US: Vatican talks with China could expose Catholics to additional persecution

ROME — Pope Francis’s negotiations with China over the role of the Roman Catholic Church in the country risk exposing underground Roman Catholics to intensified oppression from Beijing, according to a senior U.S. official.

“China is one of the fastest-growing churches in the world, Christian churches,” Ambassador Sam Brownback, the State Department’s lead envoy for international religious freedom, told the Washington Examiner. “The Vatican is a certain percentage of that, and most of it is Protestants. I think they would like to get their structure in place in China, in a country where it’s one of the fastest-growing churches in the world.”

Vatican negotiations over the nomination of bishops resulted in a 2018 pact that Brownback has faulted for giving the Chinese Communist Party “some measure of control” over the church.

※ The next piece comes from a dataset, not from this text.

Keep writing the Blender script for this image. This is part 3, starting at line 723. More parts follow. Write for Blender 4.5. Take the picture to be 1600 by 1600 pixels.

The Holy See is expected to renew that deal next month, but Secretary of State Mike Pompeo wants the pope to scrap the agreement and condemn Beijing’s repression of Uighur Muslims and other religious minorities.

“Beijing will market [the agreement] as saying they’re acceptable in how they treat their religious,” said Brownback, who is a Roman Catholic. “And that’s part of our concern, is that the Communist Party in China has been horrible and they’ve gotten worse, it’s not gotten better, and then how this’ll be marketed by the Chinese government.”

The terms of the agreement have been kept secret, but it is regarded as a step toward allowing the Catholic Church to operate openly in China. In exchange, Chinese officials reportedly gain “the official registration of all Catholic bishops, priests and communities, including those of the so-called underground community,” according to America, a Jesuit publication.

That provision alarms the faithful in mainland China — an estimated 5 million so-called “underground” Roman Catholics worship in secret — who suspect that Chinese authorities will use the registry as a target list.

“A number of people in the underground church are concerned about that very aspect, and they’ve got good grounds to be,” said Brownback, noting that Chinese authorities have arrested Protestants after obtaining house church membership rolls.

“So, it’s not without basis that people would say, ‘I’m not giving them my name, because maybe I’m OK today, but what about tomorrow?’ And there’s a regime that wants to really tighten down even more,” he said. “So, I think it’s a legitimate concern that underground Catholics would have.”

Pompeo cited the oppression of Chinese Roman Catholics in a recent op-ed urging the pope to abandon the pact. An irritated Pope Francis declined to meet with Pompeo, as senior Catholic officials suggested that the top U.S. diplomat sought to use the dispute to stoke President Trump’s reelection bid. Vatican diplomats hope to extend the agreement despite their misgivings about the pact.

Brownback suggested that they are repeating the errors of Western governments that agreed to establish economic relations with China in recent decades, only to realize belatedly that those relationships enriched a Chinese Communist Party that used the financial gains to consolidate power and launch “a cold war,” as U.S. intelligence officials see it, against the United States.

“I think it’s the same thing,” he said. “I think it’s them treating China with kid gloves and not being critical when they’ve got a million people in detention facilities primarily because of their faith.”